At the time of Mao’s death, the People’s Republic was one the most equal societies on earth. Today, it is one of the most unequal. Bank deposit rates below the rate of inflation have depressed household incomes. Millions of farmers have been forced off their land to clear space for development. The infrastructure spending spree has fuelled public corruption, despite Beijing’s endless purges.

The real estate bubble has minted vast fortunes for developers, including China Evergrande founder Xu Jiayin, estimated to be worth nearly $40 billion. Meanwhile, buyers of overpriced properties have been transformed into “mortgage slaves,” a Chinese expression referring to homeowners who spend two thirds of their income repaying loans.

Over the past decade, China has witnessed one of history’s great credit booms.
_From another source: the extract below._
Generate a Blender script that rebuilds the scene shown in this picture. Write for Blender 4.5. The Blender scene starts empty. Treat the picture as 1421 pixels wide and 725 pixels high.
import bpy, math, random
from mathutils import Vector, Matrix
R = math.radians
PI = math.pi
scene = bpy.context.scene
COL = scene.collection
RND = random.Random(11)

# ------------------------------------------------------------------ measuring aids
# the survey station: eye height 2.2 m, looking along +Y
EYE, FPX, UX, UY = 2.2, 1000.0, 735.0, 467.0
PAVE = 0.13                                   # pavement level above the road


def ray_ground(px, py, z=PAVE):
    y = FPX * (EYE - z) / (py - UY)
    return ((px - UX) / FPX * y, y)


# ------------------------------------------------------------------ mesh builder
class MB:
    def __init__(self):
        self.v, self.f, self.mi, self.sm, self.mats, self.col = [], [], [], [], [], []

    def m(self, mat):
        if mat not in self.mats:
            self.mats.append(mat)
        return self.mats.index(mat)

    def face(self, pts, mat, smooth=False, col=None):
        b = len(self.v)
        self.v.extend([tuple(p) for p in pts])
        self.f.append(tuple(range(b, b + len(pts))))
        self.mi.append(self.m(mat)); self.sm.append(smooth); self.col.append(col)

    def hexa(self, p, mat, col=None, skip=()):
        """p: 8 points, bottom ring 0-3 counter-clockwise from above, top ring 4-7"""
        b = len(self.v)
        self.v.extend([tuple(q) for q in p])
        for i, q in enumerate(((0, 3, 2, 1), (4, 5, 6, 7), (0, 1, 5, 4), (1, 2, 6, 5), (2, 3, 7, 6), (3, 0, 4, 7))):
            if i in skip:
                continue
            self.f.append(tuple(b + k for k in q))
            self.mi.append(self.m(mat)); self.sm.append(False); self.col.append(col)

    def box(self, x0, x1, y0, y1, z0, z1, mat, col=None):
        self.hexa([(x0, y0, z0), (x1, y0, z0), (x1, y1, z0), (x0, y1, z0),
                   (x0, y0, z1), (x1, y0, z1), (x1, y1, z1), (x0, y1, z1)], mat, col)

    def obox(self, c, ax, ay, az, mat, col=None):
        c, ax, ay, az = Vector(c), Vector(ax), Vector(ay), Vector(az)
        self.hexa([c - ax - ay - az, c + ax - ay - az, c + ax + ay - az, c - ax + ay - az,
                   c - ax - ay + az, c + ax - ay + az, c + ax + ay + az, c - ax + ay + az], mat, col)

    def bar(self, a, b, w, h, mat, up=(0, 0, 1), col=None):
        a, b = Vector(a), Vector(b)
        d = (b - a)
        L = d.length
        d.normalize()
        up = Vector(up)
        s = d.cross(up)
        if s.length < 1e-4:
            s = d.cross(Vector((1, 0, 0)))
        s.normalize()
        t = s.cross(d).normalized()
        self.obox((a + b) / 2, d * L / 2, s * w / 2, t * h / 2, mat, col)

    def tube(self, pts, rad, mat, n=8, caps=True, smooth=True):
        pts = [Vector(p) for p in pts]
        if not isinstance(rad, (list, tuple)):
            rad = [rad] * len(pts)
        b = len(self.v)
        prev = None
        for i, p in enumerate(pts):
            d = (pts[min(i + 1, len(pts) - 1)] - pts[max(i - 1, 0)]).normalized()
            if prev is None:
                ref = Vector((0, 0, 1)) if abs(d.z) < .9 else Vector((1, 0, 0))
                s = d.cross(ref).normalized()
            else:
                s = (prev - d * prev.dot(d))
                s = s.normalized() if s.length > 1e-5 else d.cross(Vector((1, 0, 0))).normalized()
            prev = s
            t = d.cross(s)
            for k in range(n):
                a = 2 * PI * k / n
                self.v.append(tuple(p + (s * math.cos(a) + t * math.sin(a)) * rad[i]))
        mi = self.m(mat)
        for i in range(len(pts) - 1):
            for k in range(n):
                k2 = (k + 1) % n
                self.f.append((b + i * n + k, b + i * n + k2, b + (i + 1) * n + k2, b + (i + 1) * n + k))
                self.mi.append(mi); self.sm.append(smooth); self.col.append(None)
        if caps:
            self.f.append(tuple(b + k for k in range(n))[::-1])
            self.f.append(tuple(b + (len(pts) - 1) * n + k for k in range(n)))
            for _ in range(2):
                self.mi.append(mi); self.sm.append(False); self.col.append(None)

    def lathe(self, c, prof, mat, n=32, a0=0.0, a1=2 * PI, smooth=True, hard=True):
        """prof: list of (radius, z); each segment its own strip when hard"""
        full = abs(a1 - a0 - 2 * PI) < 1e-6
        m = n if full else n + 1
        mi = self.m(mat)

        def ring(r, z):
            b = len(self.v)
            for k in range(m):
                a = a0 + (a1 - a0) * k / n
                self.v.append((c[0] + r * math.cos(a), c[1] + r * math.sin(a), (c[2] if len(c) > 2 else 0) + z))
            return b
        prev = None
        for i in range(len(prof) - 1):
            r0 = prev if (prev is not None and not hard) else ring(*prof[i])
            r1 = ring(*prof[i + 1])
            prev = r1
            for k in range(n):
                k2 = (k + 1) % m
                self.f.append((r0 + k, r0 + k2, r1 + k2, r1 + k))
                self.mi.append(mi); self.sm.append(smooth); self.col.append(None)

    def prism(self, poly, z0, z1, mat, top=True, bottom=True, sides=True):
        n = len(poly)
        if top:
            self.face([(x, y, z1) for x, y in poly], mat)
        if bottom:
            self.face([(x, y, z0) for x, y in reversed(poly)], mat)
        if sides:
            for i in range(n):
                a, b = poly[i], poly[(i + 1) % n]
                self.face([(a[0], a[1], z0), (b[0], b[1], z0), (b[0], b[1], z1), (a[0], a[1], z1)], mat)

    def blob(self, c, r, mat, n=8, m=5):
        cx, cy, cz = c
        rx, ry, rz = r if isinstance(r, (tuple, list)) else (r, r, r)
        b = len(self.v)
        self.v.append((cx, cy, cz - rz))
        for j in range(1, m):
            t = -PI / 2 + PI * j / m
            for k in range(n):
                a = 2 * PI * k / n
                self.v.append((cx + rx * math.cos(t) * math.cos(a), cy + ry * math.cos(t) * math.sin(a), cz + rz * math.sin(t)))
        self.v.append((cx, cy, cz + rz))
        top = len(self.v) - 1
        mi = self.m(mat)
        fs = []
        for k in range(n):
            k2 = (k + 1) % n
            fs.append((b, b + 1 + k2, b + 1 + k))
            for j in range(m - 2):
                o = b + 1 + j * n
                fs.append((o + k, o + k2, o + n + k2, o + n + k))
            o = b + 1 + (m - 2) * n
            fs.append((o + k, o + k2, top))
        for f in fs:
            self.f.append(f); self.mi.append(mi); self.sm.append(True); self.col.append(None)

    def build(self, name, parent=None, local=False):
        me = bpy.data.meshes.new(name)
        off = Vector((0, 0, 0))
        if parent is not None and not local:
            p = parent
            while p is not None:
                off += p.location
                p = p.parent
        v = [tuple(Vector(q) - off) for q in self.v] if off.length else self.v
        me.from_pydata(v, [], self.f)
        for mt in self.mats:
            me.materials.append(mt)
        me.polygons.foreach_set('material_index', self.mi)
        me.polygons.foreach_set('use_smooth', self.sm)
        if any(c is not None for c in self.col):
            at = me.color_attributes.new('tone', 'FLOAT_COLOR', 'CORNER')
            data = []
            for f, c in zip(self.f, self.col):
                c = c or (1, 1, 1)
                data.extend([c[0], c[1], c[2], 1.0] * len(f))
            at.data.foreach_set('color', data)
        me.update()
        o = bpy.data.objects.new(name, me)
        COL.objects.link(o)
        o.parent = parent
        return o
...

Data collected by the Bank for International Settlements are staggering. Nonfinancial debt has grown by more than 100 percent of GDP - a far greater increase in debt than Japan experienced in the 1980s or the United States prior to 2008 - but on par with Spain and Ireland’s debt binges in the years leading up to the financial crisis. Corporate debt has climbed to 170 percent of GDP. Household debt as a share of GDP has more than doubled.

Despite low interest rates, the cost of servicing China’s debt mountain now exceeds the level of the United States 10 years ago. Autonomous Research banking analyst Charlene Chu estimates that up to a quarter of bank debts are nonperforming. Much new credit is being used to roll over bad debts, a practice known as “evergreening”.

Low rates on bank deposits have encouraged savers to seek higher returns elsewhere. As a result, China has developed its own shadow banking system, comprised of wealth-management products, trust funds, entrusted loans, online peer-to-peer lending, and debt receivables. By the end of 2016, these opaque and potentially illiquid nonbank liabilities amounted to 71 percent of GDP, according to the BIS.

China’s shadow banking “eerily resembles” Wall Street practices in the run-up to the Lehman crisis, says hedge-fund boss George Soros. The late economist Hyman Minsky noted that when the financial system comes to depend on rising asset prices and new debt issuance, there is a heightened risk of collapse. Last year, departing PBOC chief, Zhou Xiaochuan, warned that China faces a “Minsky moment.”

After the collapse of Lehman, confidence in Western-style capitalism took a hit. Many commentators have hailed Beijing’s alternative growth model. It has even been said that China is exempt from normal economic laws.

Yet China’s so-called economic miracle, coming over the last decade from a combination of low interest rates, massive debt issuance and a giant property bubble, closely resembles any number of former Asian success stories which ended in disaster. On most measures China’s bubble economy looks far more extended than Japan's did in 1990. Some insist that this time is different. Then again, some always do.

(This essay is the sixth of a six-part series marking the 10-year anniversary of the global financial crisis.)